The listing below should be copied in full, word for word.

[Items listed in a dataset]
..........

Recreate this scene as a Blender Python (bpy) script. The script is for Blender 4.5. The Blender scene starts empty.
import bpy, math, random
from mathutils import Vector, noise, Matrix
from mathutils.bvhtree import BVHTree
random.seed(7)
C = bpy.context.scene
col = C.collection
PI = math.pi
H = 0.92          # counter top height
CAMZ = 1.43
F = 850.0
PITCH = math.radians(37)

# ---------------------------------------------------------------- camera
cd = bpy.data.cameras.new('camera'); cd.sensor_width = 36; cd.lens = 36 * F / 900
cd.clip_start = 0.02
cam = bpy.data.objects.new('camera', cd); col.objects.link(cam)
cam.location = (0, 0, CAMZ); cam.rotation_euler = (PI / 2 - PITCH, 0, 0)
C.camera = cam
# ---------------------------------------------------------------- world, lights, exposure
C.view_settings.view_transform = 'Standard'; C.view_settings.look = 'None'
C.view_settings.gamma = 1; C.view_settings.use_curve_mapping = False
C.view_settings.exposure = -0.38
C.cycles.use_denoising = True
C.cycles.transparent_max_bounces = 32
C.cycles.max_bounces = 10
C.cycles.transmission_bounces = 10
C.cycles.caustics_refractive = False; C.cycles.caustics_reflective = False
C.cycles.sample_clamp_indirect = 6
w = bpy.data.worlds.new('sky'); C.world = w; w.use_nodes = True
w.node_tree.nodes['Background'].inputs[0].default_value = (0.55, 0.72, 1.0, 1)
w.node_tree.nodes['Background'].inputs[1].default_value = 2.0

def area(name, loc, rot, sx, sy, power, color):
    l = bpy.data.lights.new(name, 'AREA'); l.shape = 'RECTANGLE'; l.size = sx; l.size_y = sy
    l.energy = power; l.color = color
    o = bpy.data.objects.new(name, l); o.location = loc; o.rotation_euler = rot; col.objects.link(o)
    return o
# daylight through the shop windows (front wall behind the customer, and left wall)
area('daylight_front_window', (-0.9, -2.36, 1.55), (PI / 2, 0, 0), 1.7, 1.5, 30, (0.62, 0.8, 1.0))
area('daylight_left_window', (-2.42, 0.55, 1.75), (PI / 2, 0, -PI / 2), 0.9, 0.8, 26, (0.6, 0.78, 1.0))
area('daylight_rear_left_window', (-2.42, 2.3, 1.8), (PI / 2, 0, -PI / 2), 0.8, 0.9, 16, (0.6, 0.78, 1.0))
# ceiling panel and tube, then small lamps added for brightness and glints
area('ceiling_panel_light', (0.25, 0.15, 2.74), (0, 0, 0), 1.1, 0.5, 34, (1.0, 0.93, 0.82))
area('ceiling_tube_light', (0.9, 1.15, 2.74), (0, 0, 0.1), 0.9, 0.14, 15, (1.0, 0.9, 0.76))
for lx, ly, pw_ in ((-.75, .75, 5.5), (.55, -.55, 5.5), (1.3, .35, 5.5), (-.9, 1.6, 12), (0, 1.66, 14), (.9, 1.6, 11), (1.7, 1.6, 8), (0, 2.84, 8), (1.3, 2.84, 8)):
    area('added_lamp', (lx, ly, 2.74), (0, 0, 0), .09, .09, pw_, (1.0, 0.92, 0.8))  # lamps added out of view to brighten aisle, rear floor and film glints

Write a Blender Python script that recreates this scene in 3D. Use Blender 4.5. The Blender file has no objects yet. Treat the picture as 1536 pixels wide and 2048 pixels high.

..........

:: Written answer ::
Recreate this scene as a Blender Python (bpy) script. The script is for Blender 4.5. The Blender scene starts empty.
import bpy, math, random
from mathutils import Vector, noise, Matrix
from mathutils.bvhtree import BVHTree
random.seed(7)
C = bpy.context.scene
col = C.collection
PI = math.pi
H = 0.92          # counter top height
CAMZ = 1.43
F = 850.0
PITCH = math.radians(37)

# ---------------------------------------------------------------- camera
cd = bpy.data.cameras.new('camera'); cd.sensor_width = 36; cd.lens = 36 * F / 900
cd.clip_start = 0.02
cam = bpy.data.objects.new('camera', cd); col.objects.link(cam)
cam.location = (0, 0, CAMZ); cam.rotation_euler = (PI / 2 - PITCH, 0, 0)
C.camera = cam
# ---------------------------------------------------------------- world, lights, exposure
C.view_settings.view_transform = 'Standard'; C.view_settings.look = 'None'
C.view_settings.gamma = 1; C.view_settings.use_curve_mapping = False
C.view_settings.exposure = -0.38
C.cycles.use_denoising = True
C.cycles.transparent_max_bounces = 32
C.cycles.max_bounces = 10
C.cycles.transmission_bounces = 10
C.cycles.caustics_refractive = False; C.cycles.caustics_reflective = False
C.cycles.sample_clamp_indirect = 6
w = bpy.data.worlds.new('sky'); C.world = w; w.use_nodes = True
w.node_tree.nodes['Background'].inputs[0].default_value = (0.55, 0.72, 1.0, 1)
w.node_tree.nodes['Background'].inputs[1].default_value = 2.0

def area(name, loc, rot, sx, sy, power, color):
    l = bpy.data.lights.new(name, 'AREA'); l.shape = 'RECTANGLE'; l.size = sx; l.size_y = sy
    l.energy = power; l.color = color
    o = bpy.data.objects.new(name, l); o.location = loc; o.rotation_euler = rot; col.objects.link(o)
    return o
# daylight through the shop windows (front wall behind the customer, and left wall)
area('daylight_front_window', (-0.9, -2.36, 1.55), (PI / 2, 0, 0), 1.7, 1.5, 30, (0.62, 0.8, 1.0))
area('daylight_left_window', (-2.42, 0.55, 1.75), (PI / 2, 0, -PI / 2), 0.9, 0.8, 26, (0.6, 0.78, 1.0))
area('daylight_rear_left_window', (-2.42, 2.3, 1.8), (PI / 2, 0, -PI / 2), 0.8, 0.9, 16, (0.6, 0.78, 1.0))
# ceiling panel and tube, then small lamps added for brightness and glints
area('ceiling_panel_light', (0.25, 0.15, 2.74), (0, 0, 0), 1.1, 0.5, 34, (1.0, 0.93, 0.82))
area('ceiling_tube_light', (0.9, 1.15, 2.74), (0, 0, 0.1), 0.9, 0.14, 15, (1.0, 0.9, 0.76))
for lx, ly, pw_ in ((-.75, .75, 5.5), (.55, -.55, 5.5), (1.3, .35, 5.5), (-.9, 1.6, 12), (0, 1.66, 14), (.9, 1.6, 11), (1.7, 1.6, 8), (0, 2.84, 8), (1.3, 2.84, 8)):
    area('added_lamp', (lx, ly, 2.74), (0, 0, 0), .09, .09, pw_, (1.0, 0.92, 0.8))  # lamps added out of view to brighten aisle, rear floor and film glints

Write a Blender Python script that recreates this scene in 3D. Use Blender 4.5. The Blender file has no objects yet. Treat the picture as 1536 pixels wide and 2048 pixels high.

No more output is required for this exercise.